Outrage over blessing gay Catholics is 'hypocrisy,' Francis says

The pope stressed "acceptance" in an interview with Catholic weekly

 VATICAN CITY — Pope Francis accused critics of his blessing gay Catholics of “hypocrisy” on Wednesday. “No one is scandalized if I give a blessing to an entrepreneur who exploits people: and that is a very serious sin,” he said. “Whereas they are scandalized if I give it to a homosexual.”

 Francis made that comment in an interview with Fr. Vincenzo Vitale, co-editor in chief of the Catholic weekly Credere

 The men discussed women’s role in the Church (“in the Roman Curia now there are several women, because they do better than us men in certain positions,” the Pope said), the pontiff’s health (he stressed that “the Church is governed with the head, not with the legs”), and the Fiducia Supplicans: a 2023 declaration from the Dicastery for the Doctrine of the Faith which allows Catholic priests to bless “couples in irregular situations and couples of the same sex.” 

 The pope — and the declaration — both stopped short of outright condoning gay marriage. 
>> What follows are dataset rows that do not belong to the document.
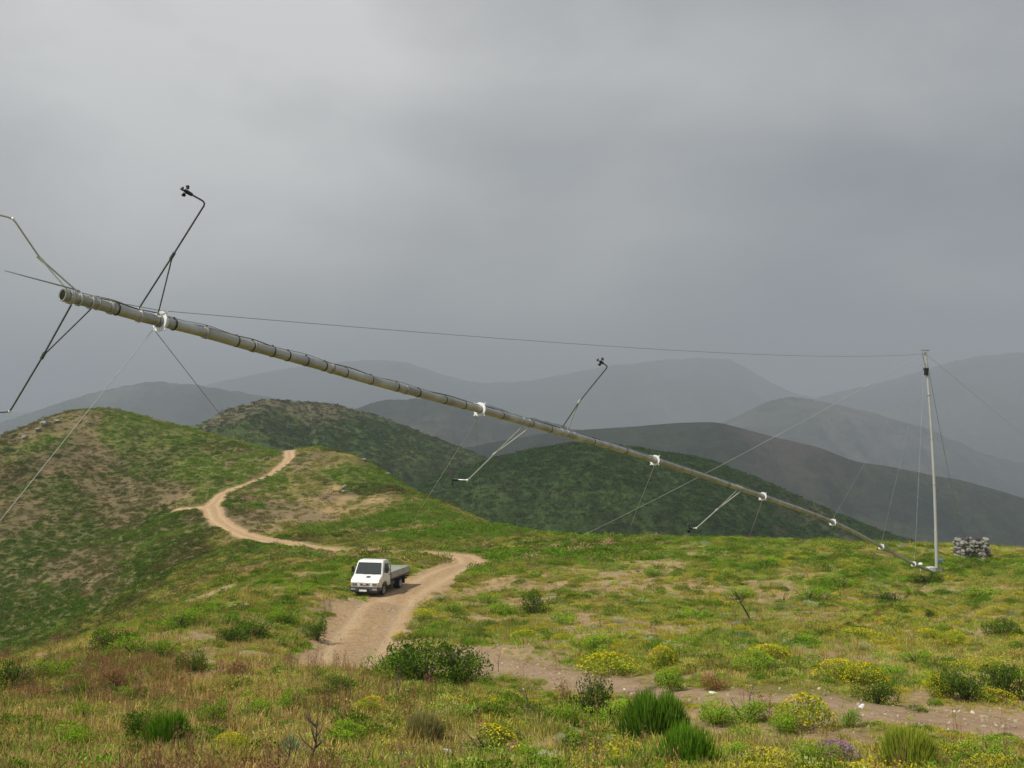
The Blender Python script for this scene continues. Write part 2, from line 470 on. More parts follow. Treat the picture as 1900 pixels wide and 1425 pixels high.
m_ground = bpy.data.materials.new("scrub_soil"); m_ground.use_nodes = True
t = m_ground.node_tree; bs = t.nodes['Principled BSDF']
geo = N(t, 'ShaderNodeNewGeometry')
ac = N(t, 'ShaderNodeAttribute', attribute_name='cover')
atk = N(t, 'ShaderNodeAttribute', attribute_name='track')
apt = N(t, 'ShaderNodeAttribute', attribute_name='bare')
nA = N(t, 'ShaderNodeTexNoise', Scale=0.55, Detail=8.0, Roughness=0.62); L(t, geo.outputs['Position'], nA.inputs['Vector'])
nB = N(t, 'ShaderNodeTexNoise', Scale=6.0, Detail=6.0, Roughness=0.7); L(t, geo.outputs['Position'], nB.inputs['Vector'])
nC = N(t, 'ShaderNodeTexNoise', Scale=2.2, Detail=8.0, Roughness=0.7); L(t, geo.outputs['Position'], nC.inputs['Vector'])
vor = N(t, 'ShaderNodeTexVoronoi', Scale=9.0); L(t, geo.outputs['Position'], vor.inputs['Vector'])
cv = mix(t, math_n(t, 'MULTIPLY', ramp(t, nC.outputs[0], [(0.35, 0.0), (0.62, 1.0)]), 0.28), ac.outputs['Color'], (0.30, 0.21, 0.12))
cv = mix(t, 1.0, cv, ramp(t, nB.outputs[0], [(0.25, 0.5), (0.75, 1.45)]), 'MULTIPLY')
# beaten dirt of the track: ochre wheel lines, paler pinkish crown, stones
td_ = math_n(t, 'ADD', atk.outputs['Fac'], math_n(t, 'MULTIPLY', math_n(t, 'SUBTRACT', nA.outputs[0], 0.5), 0.9))
td_ = math_n(t, 'ADD', td_, math_n(t, 'MULTIPLY', math_n(t, 'SUBTRACT', nB.outputs[0], 0.5), 0.9))
dirt = ramp(t, nC.outputs[0], [(0.25, (0.36, 0.235, 0.125)), (0.5, (0.47, 0.315, 0.17)), (0.75, (0.52, 0.37, 0.225))])
wheel = math_n(t, 'ABSOLUTE', math_n(t, 'SUBTRACT', atk.outputs['Fac'], 0.42))
dirt = mix(t, ramp(t, wheel, [(0.0, 0.75), (0.22, 0.0)]), dirt, (0.56, 0.41, 0.245))
dirt = mix(t, ramp(t, atk.outputs['Fac'], [(0.0, 0.22), (0.22, 0.0)]), dirt, (0.27, 0.21, 0.11))
dirt = mix(t, 1.0, dirt, ramp(t, nB.outputs[0], [(0.2, 0.66), (0.8, 1.25)]), 'MULTIPLY')
dirt = mix(t, ramp(t, vor.outputs['Distance'], [(0.05, 0.5), (0.16, 0.0)]), dirt, (0.55, 0.47, 0.38))
cv = mix(t, ramp(t, td_, [(0.78, 1.0), (1.12, 0.0)]), cv, dirt)
bd_ = math_n(t, 'ADD', apt.outputs['Fac'], math_n(t, 'MULTIPLY', math_n(t, 'SUBTRACT', nC.outputs[0], 0.5), 2.4))
pink = ramp(t, nC.outputs[0], [(0.25, (0.27, 0.18, 0.11)), (0.5, (0.38, 0.265, 0.16)), (0.8, (0.46, 0.34, 0.22))])
pink = mix(t, ramp(t, vor.outputs['Distance'], [(0.06, 0.6), (0.2, 0.0)]), pink, (0.50, 0.45, 0.40))
cv = mix(t, ramp(t, bd_, [(0.7, 1.0), (1.5, 0.0)]), cv, pink)
L(t, cv, bs.inputs['Base Color']); bs.inputs['Roughness'].default_value = 0.95; bs.inputs['Specular IOR Level'].default_value = 0.15
bmp = N(t, 'ShaderNodeBump', Strength=0.8, Distance=0.12)
L(t, math_n(t, 'ADD', nB.outputs[0], nC.outputs[0]), bmp.inputs['Height']); L(t, bmp.outputs[0], bs.inputs['Normal'])

us = np.concatenate([np.linspace(-1.6, -0.62, 60, endpoint=False), np.linspace(-0.62, 0.62, 560), np.linspace(0.62, 1.6, 61)[1:]])
zs = np.exp(np.concatenate([np.linspace(math.log(0.7), math.log(9), 40, endpoint=False), np.linspace(math.log(9), math.log(260), 520), np.linspace(math.log(260), math.log(460), 30)[1:]]))
U, ZZ = np.meshgrid(us, zs); X = U * ZZ
TD = np.minimum(track_d(X, ZZ), 6.0); PD = np.minimum(path_d(X, ZZ), 6.0)
G = grid_mesh("ground", X, ZZ, H(X, ZZ, TD), m_ground, {'cover': ground_color(X, ZZ), 'track': TD, 'bare': PD})
tag(G, kind='structure')

# ------------------------------------------------------------------ hills and mountains beyond
def hill_material(name, cols, scale, rockc=None, rock=0.0, bump=2.0):
    m = bpy.data.materials.new(name); m.use_nodes = True
    t = m.node_tree; b = t.nodes['Principled BSDF']
    g = N(t, 'ShaderNodeNewGeometry')
    mp = N(t, 'ShaderNodeMapping'); mp.inputs['Scale'].default_value = (1, 0.6, 1.3); L(t, g.outputs['Position'], mp.inputs[0])
    a = N(t, 'ShaderNodeTexNoise', Scale=1.0 / scale, Detail=9.0, Roughness=0.66); L(t, mp.outputs[0], a.inputs['Vector'])
    f = N(t, 'ShaderNodeTexNoise', Scale=9.0 / scale, Detail=5.0, Roughness=0.7); L(t, mp.outputs[0], f.inputs['Vector'])
    c = ramp(t, a.outputs[0], [(0.32, cols[0]), (0.48, cols[1]), (0.66, cols[2])])
    c = mix(t, 1.0, c, ramp(t, f.outputs[0], [(0.3, 0.45), (0.7, 1.5)]), 'MULTIPLY')
    if rockc:
        r_ = N(t, 'ShaderNodeTexNoise', Scale=2.3 / scale, Detail=7.0, Roughness=0.7); L(t, mp.outputs[0], r_.inputs['Vector'])
        at_ = N(t, 'ShaderNodeAttribute', attribute_name='rock_sun_patch')
        w = math_n(t, 'ADD', r_.outputs[0], math_n(t, 'MULTIPLY', at_.outputs['Fac'], 0.35))
        c = mix(t, ramp(t, w, [(0.60 - rock, 0.0), (0.78 - rock, 0.8)]), c, rockc)
    L(t, c, b.inputs['Base Color']); b.inputs['Roughness'].default_value = 0.95; b.inputs['Specular IOR Level'].default_value = 0.1
    bn = N(t, 'ShaderNodeBump', Strength=1.0, Distance=bump); L(t, f.outputs[0], bn.inputs['Height']); L(t, bn.outputs[0], b.inputs['Normal'])
    return m
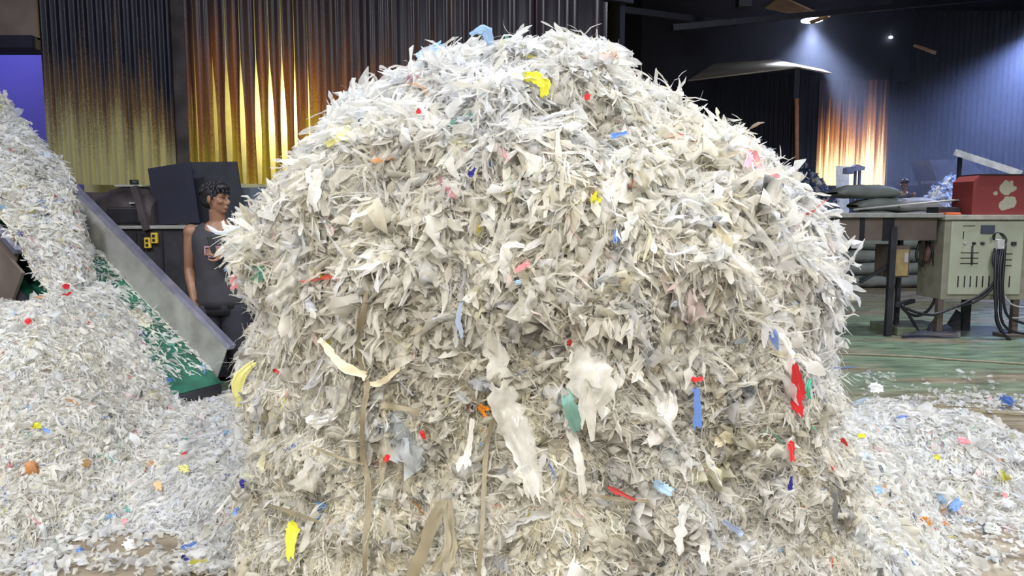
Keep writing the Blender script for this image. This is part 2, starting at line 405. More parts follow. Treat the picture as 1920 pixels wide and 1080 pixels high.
def shred_cols(n, warm, rs=None, acc=.012):
    """film colours: white, cream, yellowish, greyish, a few printed scraps"""
    rs = rs or rng; warm = np.broadcast_to(warm, n)[:, None]
    t = rs.random((n, 1))
    white = np.array([.90, .90, .89]); cream = np.array([.89, .85, .72]); cool = np.array([.84, .86, .90]); tan = np.array([.74, .68, .50])
    c = white*(1-warm)+cream*warm
    k = rs.random(n); c = np.where((k < .16)[:, None], cool*(1-warm*.5)+cream*warm*.5, c); c = np.where((k > .90)[:, None], tan*(.3+.7*warm)+c*(.7-.7*warm), c)
    c = c*(.80+.22*t)
    a = rs.random(n) < acc; c[a] = ACC[rs.integers(0, len(ACC), a.sum())]*.9
    a = rs.random(n) < .02; c[a] = c[a]*.3+ACC[rs.integers(0, 5, a.sum())]*.25+.42
    return np.clip(c, .01, .95)

# ------------------------------------------------------------ the bale
YC = 3.2
SILPY = np.array([96, 104, 122, 162, 200, 290, 340, 390, 450, 500, 600, 700, 850, 1000, 1080, 1200])
SILL = np.array([1010, 960, 835, 695, 630, 575, 520, 458, 425, 410, 432, 432, 436, 412, 405, 400])+48
SILR = np.array([1070, 1110, 1185, 1265, 1340, 1475, 1540, 1585, 1608, 1612, 1612, 1605, 1598, 1625, 1690, 1720])-52
FZ = [0, .5, 1.15, 1.35, 1.55, 1.75, 1.95, 2.1, 2.22, 2.30, 2.36]
FF = [.92, .90, .90, .93, .92, .84, .70, .55, .38, .20, .03]
BB = [.95, .95, .95, .95, .9, .8, .65, .5, .35, .2, .03]
NN = [3.0, 3.0, 3.0, 2.8, 2.6, 2.4, 2.2, 2.1, 2.0, 2.0, 2.0]
c_, s_ = math.cos(TILT), math.sin(TILT)
def proj(p):
    x, y, z = p[..., 0], p[..., 1], p[..., 2]-CAM_Z
    f = y*c_-z*s_; return 960+F_PX*x/f, 540-F_PX*(y*s_+z*c_)/f
ZT = 2.15
def ring(z, L, Rr, th):
    f, b, nn = np.interp(z, FZ, FF), np.interp(z, FZ, BB), np.interp(z, FZ, NN)
    cx, sx = np.cos(th), np.sin(th); e = 2/nn
    X = np.sign(cx)*np.abs(cx)**e*np.where(cx < 0, L, Rr); Y = np.sign(sx)*np.abs(sx)**e*np.where(sx < 0, f, b)
    return X, YC+Y
SILL = SILL+np.interp(SILPY, [120, 290, 390, 470, 600], [0, 36, 34, -2, 0]); SILR = SILR-np.interp(SILPY, [120, 200, 450, 600, 700, 850, 1000, 1080], [0, 30, 44, 50, -8, -24, -30, -50])
XC = lambda z: np.interp(z, [0, 1.4, 2.0, 2.35], [.02, .02, .10, .18])
zs = np.concatenate([np.linspace(-.02, 2.0, 70), np.linspace(2.02, ZT, 26)])
th = np.linspace(-math.pi, math.pi, 300, endpoint=False)
rows = []
for z in zs:
    LR = []
    for sgn, tab in ((-1, SILL), (1, SILR)):
        lo, hi = .01, 2.6
        for _ in range(26):
            m_ = (lo+hi)/2; X, Y = ring(z, m_, m_, th); X = X+XC(z)
            px, py = proj(np.stack([X, Y, np.full_like(X, z)], -1))
            k = np.argmin(px) if sgn < 0 else np.argmax(px); tgt = np.interp(py[k], SILPY, tab)
            over = (px[k] < tgt) if sgn < 0 else (px[k] > tgt)
            if over: hi = m_
            else: lo = m_
        LR.append(m_)
    rows.append(LR)
rows = np.array(rows); ker = np.array([1, 2, 3, 2, 1])/9
rows = np.stack([np.convolve(np.pad(rows[:, k], 2, 'edge'), ker, 'valid') for k in (0, 1)], 1)
V = np.empty((len(zs), len(th), 3))
for i, z in enumerate(zs):
    X, Y = ring(z, rows[i, 0], rows[i, 1], th); V[i] = np.stack([X+XC(z), Y, np.full_like(X, z)], -1)
def surf_normals(V):
    du = np.roll(V, -1, 1)-np.roll(V, 1, 1); dv = np.gradient(V, axis=0)
    n = np.cross(du, dv); return n/(np.linalg.norm(n, axis=-1, keepdims=True)+1e-9)
Nn = surf_normals(V)
up = np.clip((V[..., 2]-1.0)/.6, 0, 1)
disp = .075*fbm(V, 2.4, 3)+.060*fbm(V, 7.0, 3)*(.6+.6*up)-.09*np.clip(fbm(V*[1, 1, 1.3]+3, 5.5, 2)-.30, 0, 1)+(1-up)*.018*np.sin(V[..., 2]*2*math.pi/.17+2.5*fbm(V, 1.5, 2))
disp = disp-.05*np.clip(fbm(V+7, 4.0, 2)-.35, 0, 1)*2.0
disp *= np.clip((ZT+.02-V[..., 2])/.12, .25, 1)
V = V+Nn*disp[..., None]
Nn = surf_normals(V)
core_me = mesh_np('core', V.reshape(-1, 3), grid_quads(len(zs), len(th), True))
bale = empty('plastic_bale', (0, YC, 0), 'huge shaggy bale of cream shredded plastic film with loose film heaped on top', 'bale')
core = wobj('packed_core', core_me, M_core, bale)
bvh = BVHTree.FromPolygons([Vector(v) for v in V.reshape(-1, 3)], [tuple(int(k) for k in q) for q in grid_quads(len(zs), len(th), True)])
def sample_grid(V, Nn, n, wrapc=True, weight=None):
    i = np.arange(V.shape[0]-1); A = np.linalg.norm(np.cross(V[1:, 1:]-V[:-1, :-1], V[1:, :-1]-V[:-1, 1:]), axis=-1)
    if weight is not None: A = A*weight[:-1, :-1]
    pr = A.ravel()/A.sum(); idx = rng.choice(A.size, n, p=pr); a, b = np.unravel_index(idx, A.shape)
    u = rng.random((n, 1)); w = rng.random((n, 1))
    def bl(T): return (T[a, b]*(1-u)*(1-w)+T[a+1, b]*u*(1-w)+T[a, b+1]*(1-u)*w+T[a+1, b+1]*u*w)
    p = bl(V); q = bl(Nn); return p, q/(np.linalg.norm(q, axis=1)[:, None]+1e-9)
toC = np.array([0, 0, CAM_Z])-V; toC /= np.linalg.norm(toC, axis=-1, keepdims=True)
vis = np.clip(np.sum(Nn*toC, -1)+.45, .04, 1)**.5; vis[V[..., 2] > 1.9] = np.maximum(vis[V[..., 2] > 1.9], .5); vis[V[..., 2] < .15] *= .3
def bale_warm(p):
    w = np.clip(.62-.55*p[:, 0]/1.2*np.clip(p[:, 0], 0, 1)-.45*np.clip(p[:, 2]-1.5, 0, 1)+.35*fbm(p, 1.6, 2), 0, 1)  # whiter right side and top: warm and cool lamp light put into the colour
    return w
parts = []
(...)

 The blessing of any kind of irregular couple cannot “be performed with any clothing, gestures, or words that are proper to a wedding,” per the Fiducia Supplicans.

 Francis told Vitale that “I don’t bless a ‘same-sex marriage,’ I bless two people who love each other, and I also ask them to pray for me.”

 But the “heart” of the Fiducia Supplicans is “acceptance,” the pope said — a message he has stressed throughout his papacy. 

 “Blessing should not be denied to anyone,” he said in the Credere interview. “Everybody, everybody, everybody.”